Review: Justin Timberlake at American Airlines Center

Posted 1:14am on Thursday, Dec. 05, 2013

When is too much not enough?

When it’s Justin Timberlake.

The Grammy-winning pop superstar returned to North Texas, and the American Airlines Center, for his first show in six years Wednesday. Touring behind the double album The 20/20 Experience, Timberlake piled new atop old, flash atop finesse and 21st century sex appeal atop good old fashioned showmanship.

The performance, somehow sprawling yet tightly focused, stretched almost until midnight, a full two hours and 50 minutes (bifurcated by a 10-minute intermission) of expertly polished razzle dazzle, smartly deployed technology always in service of analog song and dance skills.

The stage was a character unto itself, a riot of hexagons serving as a honeycomb scrim capable of reflecting and refracting lasers and lights flickering above, beside and behind them. At one point, as has become predictable this late in the concert-going year, the foot of the stage detached and was wheeled to the back of the arena, carrying Timberlake and a handful of bandmates over the rabidly cheering audience.

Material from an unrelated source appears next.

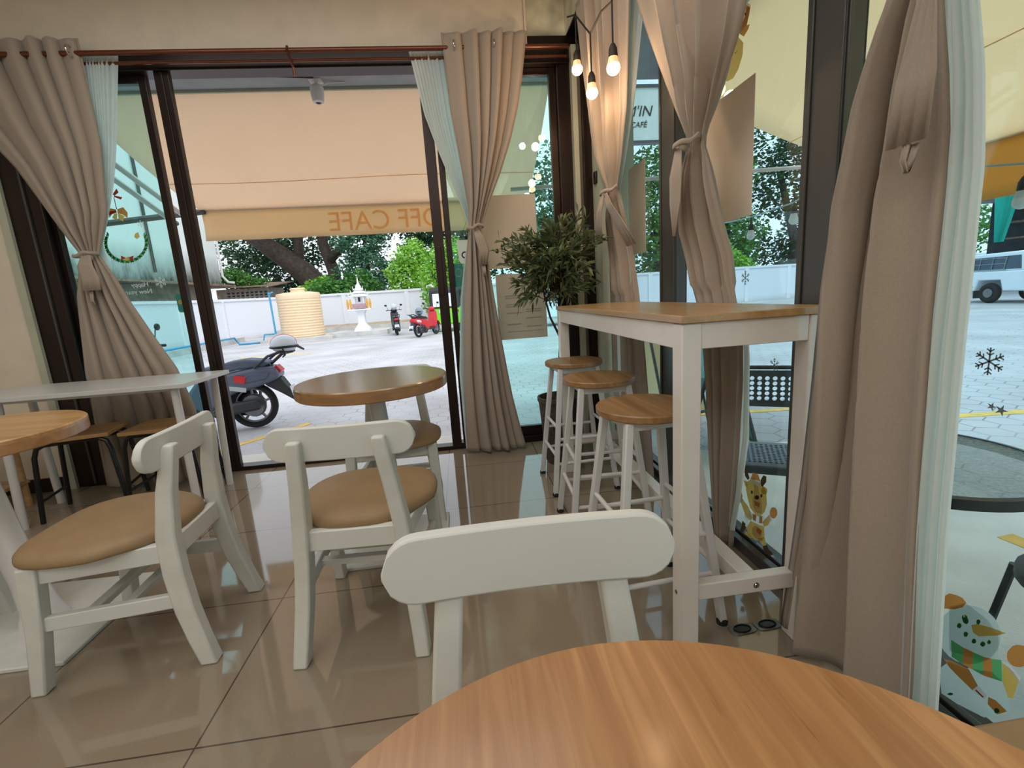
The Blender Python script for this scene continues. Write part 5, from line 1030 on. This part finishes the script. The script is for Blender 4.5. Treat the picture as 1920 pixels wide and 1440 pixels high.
t = thing('open_face_helmet', 'white and red helmet resting on the grey scooter tail', 'helmet', (-2.06, 5.62, G+.90), math.radians(200))
obj('shell', MB().sphere((0, 0, .06), .135, 24, 16, (1.05, .9, .8)), 'silver', t); obj('red_stripe', MB().sphere((.0, 0, .062), .1375, 24, 16, (1.05, .22, .81)), 'redp', t); obj('rim_trim', MB().torus((0, 0, .03), .137, .014, sx=1.05, sy=.9), 'black', t)
obj('visor', MB().tube([(-.13, -.10, .03), (-.20, 0, -.02), (-.13, .10, .03)], .012, 8), 'black', t); obj('strap', MB().tube([(.02, -.12, .02), (.0, -.10, -.06), (.03, 0, -.09), (.0, .10, -.06), (.02, .12, .02)], .008, 6), 'black', t)
sc2 = scooter('small black scooter with red tail light far off by the white wall', (-2.70, 20.0, G), math.radians(100), 'blackp', 'blackp', 'blackp', detail=False)
t = thing('open_face_helmet', 'round white helmet above the far black scooter', 'helmet', (-2.86, 21.0, G+1.18)); obj('shell', MB().sphere((0, 0, .0), .13, 16, 12), 'sticker', t)
obj('helmet_rim', MB().torus((0, 0, -.06), .115, .012), 'frost', t)
mc_ = scooter('red and white motorcycle far off beside the green tuk tuk', (-1.62, 17.9, G), math.radians(62), 'redp', 'blackp', 'silver', detail=False, name='motorcycle')
t = thing('full_face_helmet', 'silver grey helmet on the far red motorcycle', 'helmet', (-1.55, 18.15, G+.96)); obj('shell', MB().sphere((0, 0, 0), .15, 16, 12), 'frost', t); obj('visor', MB().sphere((0, -.02, 0), .148, 16, 12, (.85, 1, .35)), 'blackp', t)
# tuk tuk, rear end toward the camera
t = thing('tuk_tuk', 'lime green three wheeled tuk tuk parked by the bushes', 'tuk tuk', (-0.45, 20.7, G), math.radians(80))
def ex(name, poly, y0, y1, m_, bv=.02): return obj(name, MB().extr(poly, y0, y1), m_, t, bevel=bv)
ex('rear_body', [(-.95, .35), (-.95, .95), (-.88, 1.02), (.2, 1.02), (.25, .35), (-.40, .30), (-.45, .62), (-.85, .62), (-.88, .35)], -.62, .62, 'lime', .03)
ex('front_body', [(.25, .35), (.25, .50), (1.1, .50), (1.25, 1.0), (1.5, .95), (1.62, .5), (1.5, .35)], -.42, .42, 'lime', .03)
ex('hood', [(-.98, 1.0), (-.92, 1.72), (-.80, 1.85), (1.2, 1.82), (1.35, 1.70), (1.2, 1.70), (-.78, 1.74), (-.86, 1.62), (-.90, 1.0)], -.62, .62, 'tarp', .02)
ex('rear_window', [(-.985, 1.06), (-.95, 1.60), (-.93, 1.60), (-.96, 1.06)], -.48, .48, 'carw', .0); ex('windscreen', [(1.26, 1.0), (1.34, 1.70), (1.36, 1.70), (1.30, 1.0)], -.45, .45, 'dglass', 0)
for s in (-1, 1): obj('rear_wheel', MB().torus((-.62, s*.52, .27), .20, .075, axis='y', n=28), 'tyre', t); obj('hubcap', MB().disc_y((-.62, s*.52, .27), [(.14, -.05), (.14, .05)], 20), 'alloy', t); obj('tail_lamp', MB().cbox((-.955, s*.54, .86), (.03, .09, .10)), 'redp', t); obj('post', MB().tube([(.25, s*.55, 1.0), (.28, s*.55, 1.75)], .02, 8), 'black', t)
obj('front_wheel', MB().torus((1.42, 0, .27), .20, .07, axis='y', n=28), 'tyre', t); obj('licence_plate', MB().cbox((-.965, .05, .86), (.02, .42, .14)), 'silver', t); ex('passenger_seat', [(-.6, 1.0), (-.75, 1.35), (-.65, 1.36), (-.45, 1.05), (.0, 1.05), (.0, .98)], -.5, .5, 'blackp')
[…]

It may be schtick, but he sells it like the consummate showman he is. Timberlake was backed by the “Tennessee Kids,” a band of some 15 musicians, as well as a sextet of dancers. The number of bodies ebbed and flowed throughout the evening, sometimes with only Timberlake on stage.

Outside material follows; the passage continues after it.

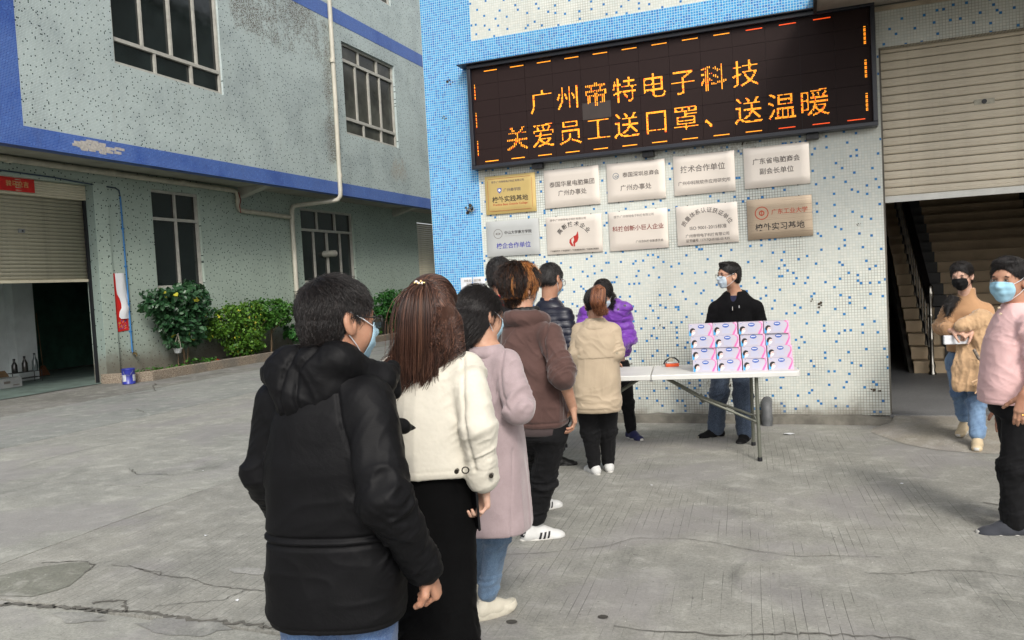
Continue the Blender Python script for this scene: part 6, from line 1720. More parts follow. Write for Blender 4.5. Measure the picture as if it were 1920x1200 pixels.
S = top_sdf(J, [(.925,.158,.14,0),(.94,.163,.147,0),(1.0,.160,.145,0),(1.15,.158,.138,0),(1.26,.158,.122,0),(1.32,.13,.10,0),(1.365,.085,.08,0),(1.385,.07,.07,0)], .0055, .066, .058, .058, {'R':.90,'L':.9}, p=2.6)
V, Q = S.arrays(); V = relax(V, Q, 1); F = Fold(V, normals(V, Q))
F.body(.010, 6, 1.6, .88, 1.3, 31); F.limb(J['shR'], J['elR'], .009, 12, 5, .1, seed=33); F.limb(J['elR'], J['wrR'], .007, 18, 6, .1, seed=34, peak=0, pw=.4); F.limb(J['shL'], J['elL'], .009, 12, 5, .1, seed=35)
F.path([(-1.153, 2.548, 1.348), (-1.141, 2.504, 1.227), (-1.141, 2.51, 1.133), (-1.128, 2.539, 0.959)], -.010, .007, yaw=-20)
F.D += .0008*(vnoise(V*160, 5)-.5)*2; F.groove(.955, .002, .004)
V = F.out(); cj = mk('jacket', V, Q, M_CREAM, p)
rng = np.random.default_rng(4); Nn = normals(V, Q); k = 16000; i_ = rng.choice(len(V), k); fz = rng.normal(size=(k,3))*.5+np.array([0,0,-.5]); st_ = np.stack([V[i_]-Nn[i_]*.001, V[i_]+Nn[i_]*.0014+fz*.0015, V[i_]+Nn[i_]*.0022+fz*.0032], 1)
i_ = 0; st_ = st_[V[rng.choice(len(V), k)][:,2] < -9] if 0 else st_[:3000]
for (q, r0) in (((-1.162, 2.468, 0.971), .008), ((-1.073, 2.559, 0.937), .008)):
    b = MB(); c_ = Vector(q); b.tube([c_, c_+Vector((.006,-.02,0))], r0, 12); mkb('snap_button', b, M_ALU2 if 0 else plain('gunmetal', (70,66,60), .3, .1, metal=.8), cj)
b = MB(); c_ = Vector((-1.132, 2.476, 0.972)); b.tube([c_+Vector((.011*math.cos(a),-.006+.004*math.cos(a),.011*math.sin(a))) for a in [i*math.pi/7 for i in range(15)]], .0024, 6, cap=False); mkb('ring_fastener', b, plain('gunmetal', (70,66,60)), cj)
# hair: half tied back, long
C_BRN = plain('brown_hair_base', (52,32,24), .6, .25, 30); H_BRN = hair_mat('brown_hair', [(0,(34,22,18)),(.5,(64,42,34)),(.85,(92,62,50)),(1,(118,84,66))], .36)
def ex(S):
    S.ell(H.P((0,-.075,.02)), V3(.078,.062,.085)*H.s, H.M, .04); S.chain([(-1.273, 2.574, 1.486), (-1.279, 2.568, 1.41), (-1.303, 2.546, 1.359)], [.078,.068,.035], .05)
    S.cap((-1.231, 2.632, 1.48), (-1.198, 2.62, 1.403), .032, .018, .04); S.cap((-1.349, 2.587, 1.468), (-1.38, 2.539, 1.376), .036, .020, .04)
ho, V, Q = hair_cap(H, .007, C_BRN, p, 'long', ex)
rng = np.random.default_rng(8); n_ = 9000; i_ = rng.choice(len(V), n_); P0 = V[i_]; N0 = normals(V, Q)[i_]
org = V3((-1.288, 2.615, 1.561)); aR_ = fr(-20)[0]; lt_ = (P0-org)@aR_
clump = vnoise(np.stack([lt_*55, P0[:,1]*30, P0[:,2]*5], 1), 3)-.5
tgt_z = np.where(lt_ < .02, 1.28, 1.37)+rng.normal(size=n_)*.03 + .30*np.abs(lt_+.03) + clump*.10
ro = np.zeros((n_, 9, 3))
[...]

His break from the music business to focus on acting seems to have sharpened his presentation skills — there’s a confidence, a willingness to play with metaphorical fire that wasn’t evident six years ago. Part of that comes from maturity — Timberlake’s older now (he’ll turn 33 next month), and married — and part of that comes from his embrace of his inspirations.

Indeed, whole swaths of the second act were given over to little runs on classic songs he admires: Elvis Presley’s Heartbreak Hotel; Kool and the Gang’s Jungle Boogie; Michael Jackson’s Human Nature or Bell Biv Devoe’s Poison.

Comfort with the sonic touchstones of his life, so much so that an entire 20-minute chunk of the evening felt like a medley of someone else’s hits, illustrates Timberlake’s poise, a trait he always possessed but never quite displayed so freely before. Such an approach only serves to bolster his already formidable charisma; Timberlake is an entertainer, and one unafraid of doing whatever it takes to keep the party going.

The night just kept building, smoothly shifting between Experience material ( Take Back the Night; Suit & Tie; True Blood; TKO; Don’t Hold the Wall) and Timberlake’s earlier output ( My Love; LoveStoned; Cry Me a River; What Goes Around ... Comes Around).

Given how middling both halves of The 20/20 Experience were, it was startling to see a singer-songwriter deftly editing songs with a tendency to stretch well past the point of interest on record. Some tracks needed to breathe by necessity — Timberlake knows how to milk a moment — but often, he’d provide a taste of the tune and move on, eager to rile up the crowd with something else.

Timberlake, aided by his ace backing band, didn’t shy away from radically overhauling familiar songs — Rock Your Body and My Love, for example, were spun in fascinating new directions — and rather than bail for the beer line, the crowd hung with him.

The night was a wonderful paradox: too much and not enough. Although the sluggish spots were few, it was difficult not to feel mildly fatigued by the time Mirrors thundered into the arena, if only because of the sheer adrenaline rush of everything to that point.

As he demonstrated repeatedly Wednesday night, Justin Timberlake has matured into, perhaps, America’s most durable pop star.

His is a music cut from modern cloth but bearing traces of old-line entertainers before him. Such a formula doesn’t always translate on record, but live, it’s hard to argue Justin Timberlake is anything other than abundantly electrifying.